Aug 21, 2017 | By Benedict

Jessica Gregory, a 23-year-old nature lover from Newport, Wales, is attempting to save coral reefs by 3D printing replicas of coral skeletons. She hopes young corals will be encouraged to to grow around the 3D printed replicas.

Climate change and pollution are taking their toll on the world’s coral reefs, spectacular underwater ecosystems built by corals, which are tiny underwater invertebrates. Once some of the most spectacular sights on Earth, many reefs are now permanently damaged by “coral bleaching,” with the Great Barrier Reef losing around half its entire body to bleaching.

This damage to coral reefs has inspired Welsh nature lover Jessica Gregory to do something helpful. And with a 3D printer to hand, her amazing project could be a key tool in the environmentalists’ battle to save the reefs.

Gregory has been 3D printing coral skeletons which mimic the real thing, in the hope that the 3D printed replica will trick baby corals into growing and reproducing around the structure. Apparently, the tactic actually works.
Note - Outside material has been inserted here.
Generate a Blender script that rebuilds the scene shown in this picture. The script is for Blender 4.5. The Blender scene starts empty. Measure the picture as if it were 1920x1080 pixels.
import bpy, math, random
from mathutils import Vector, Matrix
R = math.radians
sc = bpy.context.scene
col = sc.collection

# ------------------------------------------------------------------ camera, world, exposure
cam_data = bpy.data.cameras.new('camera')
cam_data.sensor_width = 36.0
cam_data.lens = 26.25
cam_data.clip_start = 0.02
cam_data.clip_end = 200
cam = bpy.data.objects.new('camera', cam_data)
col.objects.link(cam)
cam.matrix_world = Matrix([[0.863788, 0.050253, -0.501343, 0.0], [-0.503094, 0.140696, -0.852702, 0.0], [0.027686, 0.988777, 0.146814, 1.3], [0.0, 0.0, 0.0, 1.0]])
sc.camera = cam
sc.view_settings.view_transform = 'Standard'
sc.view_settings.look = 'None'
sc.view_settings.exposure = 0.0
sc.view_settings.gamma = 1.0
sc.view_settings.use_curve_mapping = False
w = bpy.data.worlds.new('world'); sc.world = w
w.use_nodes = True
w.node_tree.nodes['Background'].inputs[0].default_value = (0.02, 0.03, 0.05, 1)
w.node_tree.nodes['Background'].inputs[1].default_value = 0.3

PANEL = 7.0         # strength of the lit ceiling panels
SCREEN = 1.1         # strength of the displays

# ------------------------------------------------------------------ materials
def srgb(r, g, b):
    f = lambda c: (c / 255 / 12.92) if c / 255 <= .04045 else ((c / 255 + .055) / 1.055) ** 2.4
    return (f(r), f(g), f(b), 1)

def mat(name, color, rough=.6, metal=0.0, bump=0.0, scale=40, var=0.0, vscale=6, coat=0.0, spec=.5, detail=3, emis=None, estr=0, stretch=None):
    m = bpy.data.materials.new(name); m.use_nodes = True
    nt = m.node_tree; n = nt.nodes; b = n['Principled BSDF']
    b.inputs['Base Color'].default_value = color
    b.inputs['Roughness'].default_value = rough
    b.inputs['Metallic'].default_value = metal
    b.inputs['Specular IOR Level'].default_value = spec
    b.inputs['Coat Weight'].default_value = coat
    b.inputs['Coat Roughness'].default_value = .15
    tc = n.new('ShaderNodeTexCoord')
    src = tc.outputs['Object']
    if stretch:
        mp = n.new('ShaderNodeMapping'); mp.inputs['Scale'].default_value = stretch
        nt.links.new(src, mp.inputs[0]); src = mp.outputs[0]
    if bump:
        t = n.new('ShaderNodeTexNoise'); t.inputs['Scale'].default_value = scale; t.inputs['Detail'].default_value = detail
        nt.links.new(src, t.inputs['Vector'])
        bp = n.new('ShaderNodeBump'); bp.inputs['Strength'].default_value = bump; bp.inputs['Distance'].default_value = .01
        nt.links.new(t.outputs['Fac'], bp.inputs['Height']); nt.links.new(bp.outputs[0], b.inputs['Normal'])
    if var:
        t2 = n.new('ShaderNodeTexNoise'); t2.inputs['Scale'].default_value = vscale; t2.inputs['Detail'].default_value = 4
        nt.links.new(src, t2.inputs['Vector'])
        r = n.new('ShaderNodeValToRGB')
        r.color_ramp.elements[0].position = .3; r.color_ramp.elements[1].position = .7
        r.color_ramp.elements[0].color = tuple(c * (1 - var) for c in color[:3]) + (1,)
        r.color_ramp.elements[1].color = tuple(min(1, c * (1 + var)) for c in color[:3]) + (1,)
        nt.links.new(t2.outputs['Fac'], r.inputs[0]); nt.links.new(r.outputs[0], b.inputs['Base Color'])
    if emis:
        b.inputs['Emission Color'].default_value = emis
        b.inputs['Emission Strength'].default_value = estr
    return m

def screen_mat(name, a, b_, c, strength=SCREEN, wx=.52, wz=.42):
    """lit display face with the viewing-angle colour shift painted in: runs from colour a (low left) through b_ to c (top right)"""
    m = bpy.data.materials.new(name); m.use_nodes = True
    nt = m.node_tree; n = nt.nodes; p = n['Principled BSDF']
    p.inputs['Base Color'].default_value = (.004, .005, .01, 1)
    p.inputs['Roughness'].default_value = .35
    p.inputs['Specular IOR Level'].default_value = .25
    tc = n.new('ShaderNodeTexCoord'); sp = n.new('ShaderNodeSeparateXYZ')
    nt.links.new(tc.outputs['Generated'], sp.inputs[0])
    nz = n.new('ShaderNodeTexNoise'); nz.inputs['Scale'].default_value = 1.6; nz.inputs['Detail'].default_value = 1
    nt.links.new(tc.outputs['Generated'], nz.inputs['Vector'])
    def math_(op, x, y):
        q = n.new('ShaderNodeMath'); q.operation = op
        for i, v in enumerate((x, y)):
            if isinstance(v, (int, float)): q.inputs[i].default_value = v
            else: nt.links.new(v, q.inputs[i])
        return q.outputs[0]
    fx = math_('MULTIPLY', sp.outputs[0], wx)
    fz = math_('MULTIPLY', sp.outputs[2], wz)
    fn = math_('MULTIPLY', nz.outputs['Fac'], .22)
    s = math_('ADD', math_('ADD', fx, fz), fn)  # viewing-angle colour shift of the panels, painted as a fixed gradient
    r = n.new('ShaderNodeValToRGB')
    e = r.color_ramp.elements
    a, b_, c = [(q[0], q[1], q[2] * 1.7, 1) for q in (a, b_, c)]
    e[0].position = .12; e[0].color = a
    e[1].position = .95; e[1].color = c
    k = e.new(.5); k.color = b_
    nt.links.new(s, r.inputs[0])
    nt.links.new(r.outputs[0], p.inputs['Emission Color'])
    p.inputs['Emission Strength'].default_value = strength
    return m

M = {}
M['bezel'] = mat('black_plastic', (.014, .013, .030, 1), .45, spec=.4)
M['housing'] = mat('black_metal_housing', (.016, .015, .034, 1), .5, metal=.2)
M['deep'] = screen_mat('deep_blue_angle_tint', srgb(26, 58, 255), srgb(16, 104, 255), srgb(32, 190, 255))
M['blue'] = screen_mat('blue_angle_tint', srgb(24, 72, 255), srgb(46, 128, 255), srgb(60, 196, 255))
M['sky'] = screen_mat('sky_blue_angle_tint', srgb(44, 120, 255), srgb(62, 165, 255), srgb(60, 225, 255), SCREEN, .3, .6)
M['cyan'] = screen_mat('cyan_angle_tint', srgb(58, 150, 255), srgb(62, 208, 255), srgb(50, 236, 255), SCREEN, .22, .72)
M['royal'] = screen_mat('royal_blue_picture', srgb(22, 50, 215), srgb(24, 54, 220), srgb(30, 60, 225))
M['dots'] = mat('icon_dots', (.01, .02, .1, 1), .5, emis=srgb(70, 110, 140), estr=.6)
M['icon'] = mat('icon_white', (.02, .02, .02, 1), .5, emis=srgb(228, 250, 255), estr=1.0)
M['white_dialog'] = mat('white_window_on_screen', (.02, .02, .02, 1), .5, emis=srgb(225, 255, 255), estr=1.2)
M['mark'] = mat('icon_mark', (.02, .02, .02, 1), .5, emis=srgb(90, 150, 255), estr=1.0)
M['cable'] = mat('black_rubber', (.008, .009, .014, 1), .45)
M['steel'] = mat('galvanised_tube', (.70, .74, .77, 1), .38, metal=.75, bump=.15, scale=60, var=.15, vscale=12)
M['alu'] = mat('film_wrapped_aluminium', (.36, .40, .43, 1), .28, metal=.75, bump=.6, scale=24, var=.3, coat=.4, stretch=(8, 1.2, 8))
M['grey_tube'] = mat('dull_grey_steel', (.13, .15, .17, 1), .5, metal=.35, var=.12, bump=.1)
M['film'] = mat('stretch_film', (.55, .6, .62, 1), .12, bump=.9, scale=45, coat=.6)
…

"Coral is a complex and fragile organism,” Gregory explains. “It is very important to humanity as well as the planet—coral reefs are one of the most diverse ecosystems in the world. But due to human factors such as pollution, climate change, and sedimentation, 30 per cent of the existing reefs could vanish in the next 30 years.”

Gregory, who is studying a double masters in global innovation design at Imperial College London and the Royal College of Art, is working with ocean conservationist Fabien Cousteau on the 3D printing project, which she has dubbed “Coralise.”

"Coralise is a project which aims to irradiate juvenile coral mortality, which stands at 99 per cent,” Gregory says. “There is a huge problem with coral dying.”

The 3D printed coral works by replicating the corallite structures which are created as coral grows its skeleton. These structures then function as protection for juvenile corals in their developmental stages.

And initial tests on Coralise show that the tactic of mimicking corallite structures could pay off.

“I have been told the project could really help,” says Gregory. “I have always been interested in nature and I am also interested in arts—the course allows me to combine the two.”

The 23-year-old, who says her focus “is on designing using nature for nature” and “helping with environmental issues,” plans to continue with the project until its implementation, with the Coralise method soon be used to 3D print forms for a piece of Caribbean reef. This endeavor will be carried out alongside Cousteau and will appear in a documentary.

Although Gregory does not specify how her artificial coral skeletons are 3D printed, she explains that the surface pattern is “based upon the natural skeletal cups coral which protect the polyps.” This patterning is then “replicated aesthetically within the 3D printing of the product.”